We investigate the properties of the hot gas in four fossil galaxy systems detected at high significance in the Planck Sunyaev-Zeldovich (SZ) survey. XMM-Newton observations reveal overall temperatures of kT ~ 5-6 keV and yield hydrostatic masses M500,HE > 3.5 x 10e14 Msun, confirming their nature as bona fide massive clusters. We measure the thermodynamic properties of the hot gas in X-rays (out to beyond R500 in three cases) and derive their individual pressure profiles out to R ~ 2.5 R500 with the SZ data. We combine the X-ray and SZ data to measure hydrostatic mass profiles and to examine the hot gas content and its radial distribution. The average Navarro-Frenk-White (NFW) concentration parameter, c500 = 3.2 +/- 0.4, is the same as that of relaxed `normal clusters.
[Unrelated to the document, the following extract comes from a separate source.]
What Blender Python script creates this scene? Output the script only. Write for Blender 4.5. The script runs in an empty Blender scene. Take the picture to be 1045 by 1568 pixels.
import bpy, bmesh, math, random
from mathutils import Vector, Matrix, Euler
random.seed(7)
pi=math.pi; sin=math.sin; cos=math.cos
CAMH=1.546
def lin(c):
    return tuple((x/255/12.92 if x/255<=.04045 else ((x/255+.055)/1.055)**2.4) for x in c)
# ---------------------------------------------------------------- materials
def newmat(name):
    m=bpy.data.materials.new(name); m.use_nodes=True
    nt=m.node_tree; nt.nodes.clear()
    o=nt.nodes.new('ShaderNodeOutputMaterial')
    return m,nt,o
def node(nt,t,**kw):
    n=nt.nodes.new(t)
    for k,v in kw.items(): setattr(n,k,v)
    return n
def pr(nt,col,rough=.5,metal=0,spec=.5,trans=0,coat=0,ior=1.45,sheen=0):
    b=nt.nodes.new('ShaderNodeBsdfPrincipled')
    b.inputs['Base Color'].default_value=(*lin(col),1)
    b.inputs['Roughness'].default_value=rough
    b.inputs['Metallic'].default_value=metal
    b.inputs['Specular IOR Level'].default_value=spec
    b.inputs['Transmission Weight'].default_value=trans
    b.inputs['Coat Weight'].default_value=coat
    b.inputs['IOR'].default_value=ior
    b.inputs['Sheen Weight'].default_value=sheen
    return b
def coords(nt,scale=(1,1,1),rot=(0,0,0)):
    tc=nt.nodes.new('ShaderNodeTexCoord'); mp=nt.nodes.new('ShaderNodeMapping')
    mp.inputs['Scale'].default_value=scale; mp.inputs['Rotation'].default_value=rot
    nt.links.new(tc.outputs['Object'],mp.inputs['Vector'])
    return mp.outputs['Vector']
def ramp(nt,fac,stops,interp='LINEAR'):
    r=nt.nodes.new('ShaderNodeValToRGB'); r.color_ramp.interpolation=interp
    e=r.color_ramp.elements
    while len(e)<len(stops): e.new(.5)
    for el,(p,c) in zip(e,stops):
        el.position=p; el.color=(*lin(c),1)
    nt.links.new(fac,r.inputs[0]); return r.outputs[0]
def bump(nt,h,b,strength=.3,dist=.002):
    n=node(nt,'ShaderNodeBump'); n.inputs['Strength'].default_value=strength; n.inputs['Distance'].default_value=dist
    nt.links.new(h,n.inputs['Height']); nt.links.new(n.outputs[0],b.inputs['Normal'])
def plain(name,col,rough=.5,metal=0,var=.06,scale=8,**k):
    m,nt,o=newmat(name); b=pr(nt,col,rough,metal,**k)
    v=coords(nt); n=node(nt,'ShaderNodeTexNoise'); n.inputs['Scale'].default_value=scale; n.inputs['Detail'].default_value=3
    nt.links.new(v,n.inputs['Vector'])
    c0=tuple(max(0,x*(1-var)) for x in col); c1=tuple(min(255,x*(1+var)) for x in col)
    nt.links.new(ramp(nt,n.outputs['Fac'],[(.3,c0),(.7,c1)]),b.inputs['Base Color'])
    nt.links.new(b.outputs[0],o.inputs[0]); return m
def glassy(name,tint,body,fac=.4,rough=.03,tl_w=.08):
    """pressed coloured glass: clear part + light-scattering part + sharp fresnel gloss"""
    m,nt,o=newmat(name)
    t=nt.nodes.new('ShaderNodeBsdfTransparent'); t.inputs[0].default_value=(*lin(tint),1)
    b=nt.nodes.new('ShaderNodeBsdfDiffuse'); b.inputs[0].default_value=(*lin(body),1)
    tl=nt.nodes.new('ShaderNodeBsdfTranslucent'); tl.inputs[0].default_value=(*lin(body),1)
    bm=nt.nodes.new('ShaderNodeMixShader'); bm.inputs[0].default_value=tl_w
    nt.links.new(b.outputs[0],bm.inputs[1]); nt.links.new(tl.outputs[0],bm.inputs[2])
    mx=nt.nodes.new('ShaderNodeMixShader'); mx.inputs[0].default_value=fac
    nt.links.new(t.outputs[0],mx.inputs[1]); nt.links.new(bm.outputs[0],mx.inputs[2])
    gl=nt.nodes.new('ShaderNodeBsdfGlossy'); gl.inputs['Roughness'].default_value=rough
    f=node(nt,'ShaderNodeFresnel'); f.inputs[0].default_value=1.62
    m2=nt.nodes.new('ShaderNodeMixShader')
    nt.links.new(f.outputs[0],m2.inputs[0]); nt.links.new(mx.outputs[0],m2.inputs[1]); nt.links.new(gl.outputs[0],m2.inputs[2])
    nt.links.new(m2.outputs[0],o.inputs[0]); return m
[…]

The gas mass fraction profiles exhibit striking variation in the inner regions, but converge to approximately the cosmic baryon fraction (corrected for depletion) at R500. Beyond R500 the gas mass fraction profiles again diverge, which we interpret as being due to a difference in gas clumping and/or a breakdown of hydrostatic equilibrium in the external regions. Overall our observations point to considerable radial variation in the hot gas content and in the gas clumping and/or hydrostatic equilibrium properties in these fossil clusters, at odds with the interpretation of their being old, evolved and undisturbed. At least some fossil objects appear to be dynamically young.